Answer:
A software process model is a simplified description of a software process which is
presented from a particular perspective. Models, by their very nature, are
simplifications so a software process model is an abstraction of the actual process
which is being described. Process models may include activities which are part of
the software process, software products and the roles of people involved in software
engineering.
Some examples of the types of software process model which may be
produced are:
1. A workflow model. This shows the sequence of activities in the process
along with their inputs, outputs and dependencies. The activities in this
model represent human actions.
2. A dataflow or activity model This represents the process as a set of activities
each of which carries out some data transformation. It shows how the input
to the process such as a specification is transformed to an output such as a
design. The activities here may be at a lower-level than activities in a
workflow model. They may represent transformations carried out by people
or by computers.
3. A role/action model This represents the roles of the people involved in the
software process and the activities for which they are responsible.

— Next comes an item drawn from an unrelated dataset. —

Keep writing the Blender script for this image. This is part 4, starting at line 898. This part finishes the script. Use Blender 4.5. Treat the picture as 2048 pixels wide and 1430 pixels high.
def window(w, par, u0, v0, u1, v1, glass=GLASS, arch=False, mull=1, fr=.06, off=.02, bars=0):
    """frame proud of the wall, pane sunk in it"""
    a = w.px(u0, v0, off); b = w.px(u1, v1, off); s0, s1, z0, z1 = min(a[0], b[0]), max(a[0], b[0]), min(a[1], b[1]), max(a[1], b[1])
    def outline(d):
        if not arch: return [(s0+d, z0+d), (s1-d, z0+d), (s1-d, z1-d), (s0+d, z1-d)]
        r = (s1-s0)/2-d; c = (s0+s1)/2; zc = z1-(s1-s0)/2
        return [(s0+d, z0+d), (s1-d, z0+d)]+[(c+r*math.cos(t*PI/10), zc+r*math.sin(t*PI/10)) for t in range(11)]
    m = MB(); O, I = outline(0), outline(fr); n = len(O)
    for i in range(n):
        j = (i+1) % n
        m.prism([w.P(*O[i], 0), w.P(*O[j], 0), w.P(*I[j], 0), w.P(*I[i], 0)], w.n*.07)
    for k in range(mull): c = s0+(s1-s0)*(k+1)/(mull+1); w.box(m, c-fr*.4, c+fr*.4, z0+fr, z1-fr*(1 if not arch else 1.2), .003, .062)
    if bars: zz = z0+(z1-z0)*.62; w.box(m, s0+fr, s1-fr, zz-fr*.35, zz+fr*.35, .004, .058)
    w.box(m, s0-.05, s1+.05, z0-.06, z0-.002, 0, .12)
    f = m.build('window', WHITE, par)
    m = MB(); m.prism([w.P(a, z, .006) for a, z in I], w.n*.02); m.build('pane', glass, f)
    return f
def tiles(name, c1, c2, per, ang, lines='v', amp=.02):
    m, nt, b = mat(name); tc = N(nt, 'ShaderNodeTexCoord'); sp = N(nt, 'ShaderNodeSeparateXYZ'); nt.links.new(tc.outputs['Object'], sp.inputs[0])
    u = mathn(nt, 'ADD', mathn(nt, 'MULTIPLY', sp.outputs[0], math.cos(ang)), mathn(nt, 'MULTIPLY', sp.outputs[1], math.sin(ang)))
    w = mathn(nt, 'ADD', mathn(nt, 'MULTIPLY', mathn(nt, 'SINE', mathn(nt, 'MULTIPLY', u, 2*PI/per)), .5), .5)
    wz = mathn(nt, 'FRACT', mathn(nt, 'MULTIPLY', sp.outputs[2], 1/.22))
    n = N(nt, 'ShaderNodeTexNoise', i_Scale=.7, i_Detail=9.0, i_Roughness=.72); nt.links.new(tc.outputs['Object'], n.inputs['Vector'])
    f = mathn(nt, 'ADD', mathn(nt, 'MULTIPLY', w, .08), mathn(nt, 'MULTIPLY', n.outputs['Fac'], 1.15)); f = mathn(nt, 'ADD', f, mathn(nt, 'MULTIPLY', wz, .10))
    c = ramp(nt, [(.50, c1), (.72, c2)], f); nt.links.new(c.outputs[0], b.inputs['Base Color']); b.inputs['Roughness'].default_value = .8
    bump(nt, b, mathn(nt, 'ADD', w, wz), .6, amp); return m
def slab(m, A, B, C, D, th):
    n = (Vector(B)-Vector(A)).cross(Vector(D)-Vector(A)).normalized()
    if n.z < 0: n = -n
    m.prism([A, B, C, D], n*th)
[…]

4. Iterative Processes This prescribes the construction of initially small but ever larger portions of a software project to help all those involved to uncover important issues early before problems or faulty assumptions can lead to disaster. Iterative processes are preferred by commercial developers because it allows a potential of reaching the design goals of a customer who does not know how to define what they want.
5. Capability Maturity Model Integration (CMMI) is one of the leading models and based on best practice. Independent assessments grade organizations on how well they follow their defined processes, not on the quality of those processes or the software produced. CMMI has replaced CMM.
There are a number of different general models or paradigms of software
development:
1. The waterfall approach This takes the above activities and represents them as
separate process phases such as requirements specification, software design,
implementation, testing and so on. After each stage is defined it is 'signedoff'
and development goes on to the following stage.
2. Evolutionary development This approach interleaves the activities of
specification, development and validation. An initial system is rapidly
developed from very abstract specifications. This is then refined with
customer input to produce a system which satisfies the customer's needs.
The system may then be delivered. Alternatively, it may be re-implemented
using a more structured approach to produce a more robust and maintainable
system.
3. Formal transformation This approach is based on producing a formal
mathematical system specification and transforming this specification, using
mathematical methods to a program. These transformations are 'correctness preserving'.
This means that you can be sure that the developed program
meets its specification.
4. System assembly from reusable components This technique assumes that
parts of the system already exist. The system development process focuses
on integrating these parts rather than developing them from scratch.